The Pilot Program for Climate Resilience, (PPCR) which supports broad-based strategies to integrate climate risk into development planning, is one example of gathering all the necessary stakeholders together and encouraging private sector engagement.

Richardson notes the partner initiatives between the public and private sector offer opportunities for both sides in financing climate adaptation, where the risks are shared and a deep understanding of which sector should take on what risk is required.

“They are gathering a good body of evidence of how to set up these public private partnerships where risk is shared in a sensible way,” Richardson says.

The Case In India

For the risky situation in India’s semi-arid region, Samuha’s approach is centered on creating carbon neutral villages that combine climate mitigation and adaptation activities with heavy involvement from the local people.

“In the present-enviro-political scenario, our communities have the opportunity of continuing as the victims, dependent on government and civil society for their future, or become part of the solution,” Pradeep says.

Pradeep is seeking to use sustainable practices for farming reducing the climate impact on the land and people living there.
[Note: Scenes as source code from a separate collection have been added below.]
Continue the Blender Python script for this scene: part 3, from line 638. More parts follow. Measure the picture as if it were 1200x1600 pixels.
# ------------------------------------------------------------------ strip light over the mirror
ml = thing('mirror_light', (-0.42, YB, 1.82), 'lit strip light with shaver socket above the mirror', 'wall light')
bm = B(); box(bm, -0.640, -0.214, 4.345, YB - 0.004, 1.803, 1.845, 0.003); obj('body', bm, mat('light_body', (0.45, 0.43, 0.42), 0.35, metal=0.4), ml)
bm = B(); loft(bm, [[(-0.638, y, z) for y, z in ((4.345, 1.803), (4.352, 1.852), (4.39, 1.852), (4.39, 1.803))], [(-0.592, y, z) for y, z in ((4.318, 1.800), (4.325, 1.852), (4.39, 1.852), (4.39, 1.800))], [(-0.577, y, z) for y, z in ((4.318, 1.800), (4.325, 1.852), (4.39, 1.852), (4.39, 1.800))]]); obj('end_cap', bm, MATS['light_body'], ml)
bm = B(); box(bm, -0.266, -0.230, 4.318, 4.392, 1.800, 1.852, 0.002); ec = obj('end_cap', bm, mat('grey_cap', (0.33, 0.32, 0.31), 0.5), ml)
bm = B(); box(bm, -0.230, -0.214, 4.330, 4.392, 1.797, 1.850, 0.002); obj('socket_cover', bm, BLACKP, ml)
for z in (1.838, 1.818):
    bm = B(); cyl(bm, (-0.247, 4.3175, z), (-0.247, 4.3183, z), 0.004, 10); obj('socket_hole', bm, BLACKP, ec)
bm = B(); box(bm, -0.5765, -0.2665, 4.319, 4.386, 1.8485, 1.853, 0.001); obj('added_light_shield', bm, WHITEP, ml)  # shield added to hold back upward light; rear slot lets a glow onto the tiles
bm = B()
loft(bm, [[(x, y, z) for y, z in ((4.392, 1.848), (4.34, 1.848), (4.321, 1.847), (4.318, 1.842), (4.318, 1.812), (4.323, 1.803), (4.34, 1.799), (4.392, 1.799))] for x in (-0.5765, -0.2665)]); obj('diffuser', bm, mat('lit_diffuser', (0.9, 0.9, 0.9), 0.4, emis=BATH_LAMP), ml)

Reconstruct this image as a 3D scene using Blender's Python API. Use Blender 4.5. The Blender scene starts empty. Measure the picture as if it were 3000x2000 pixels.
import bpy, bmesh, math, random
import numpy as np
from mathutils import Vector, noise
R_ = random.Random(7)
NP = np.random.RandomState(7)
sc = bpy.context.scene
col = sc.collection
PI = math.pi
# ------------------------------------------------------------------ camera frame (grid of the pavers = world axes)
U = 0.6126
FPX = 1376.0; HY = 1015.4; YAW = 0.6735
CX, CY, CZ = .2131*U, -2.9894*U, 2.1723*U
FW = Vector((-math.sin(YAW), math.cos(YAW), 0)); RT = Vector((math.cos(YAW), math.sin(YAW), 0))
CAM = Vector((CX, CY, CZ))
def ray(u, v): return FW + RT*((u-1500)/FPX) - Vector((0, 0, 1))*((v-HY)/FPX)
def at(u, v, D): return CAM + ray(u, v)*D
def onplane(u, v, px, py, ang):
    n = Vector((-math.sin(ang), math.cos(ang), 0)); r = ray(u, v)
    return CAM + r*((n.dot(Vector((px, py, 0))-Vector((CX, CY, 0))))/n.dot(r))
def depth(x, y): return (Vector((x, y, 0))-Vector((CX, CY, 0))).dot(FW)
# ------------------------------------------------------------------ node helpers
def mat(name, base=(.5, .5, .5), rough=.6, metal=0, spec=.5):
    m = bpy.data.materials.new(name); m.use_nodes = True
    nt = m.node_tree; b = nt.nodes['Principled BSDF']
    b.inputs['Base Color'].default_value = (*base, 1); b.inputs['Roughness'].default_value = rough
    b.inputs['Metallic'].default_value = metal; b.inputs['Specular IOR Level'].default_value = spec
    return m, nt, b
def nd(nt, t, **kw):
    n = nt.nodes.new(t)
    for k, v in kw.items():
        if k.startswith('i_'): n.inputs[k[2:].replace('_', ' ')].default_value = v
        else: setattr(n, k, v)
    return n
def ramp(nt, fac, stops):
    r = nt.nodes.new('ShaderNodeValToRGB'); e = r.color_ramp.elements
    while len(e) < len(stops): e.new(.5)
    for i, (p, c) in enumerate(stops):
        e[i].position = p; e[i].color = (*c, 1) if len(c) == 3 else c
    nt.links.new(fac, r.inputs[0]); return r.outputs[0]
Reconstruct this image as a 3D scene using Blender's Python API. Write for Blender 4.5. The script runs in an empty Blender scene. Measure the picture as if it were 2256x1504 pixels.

For instance, biomass generation and rainwater harvesting could reduce the impact of farming on the land and lead to better crop yields.

Cookstove projects create the core of Samuha’s mitigation strategy. From there, Samuha can bring in other technologies like solar water heaters and LED lights. Samuha’s adaptation strategy is based on climate change interventions that the organization has had experience with like social welfare programs and sustainable agriculture practices.

By creating enterprises that focus on farm-gate procurement credits-or purchases at the net value of an agricultural product-and retail, along with the help of climate resources like VERs (Verified Emissions Reductions) and Higher Ground’s VRCs, Samuha plans to spur economic development. Capacity building and pilot projects will be done with grants adding to the region’s development.

There is an urgency to act, says Pradeep on climate, and there are opportunities that climate adaptation brings.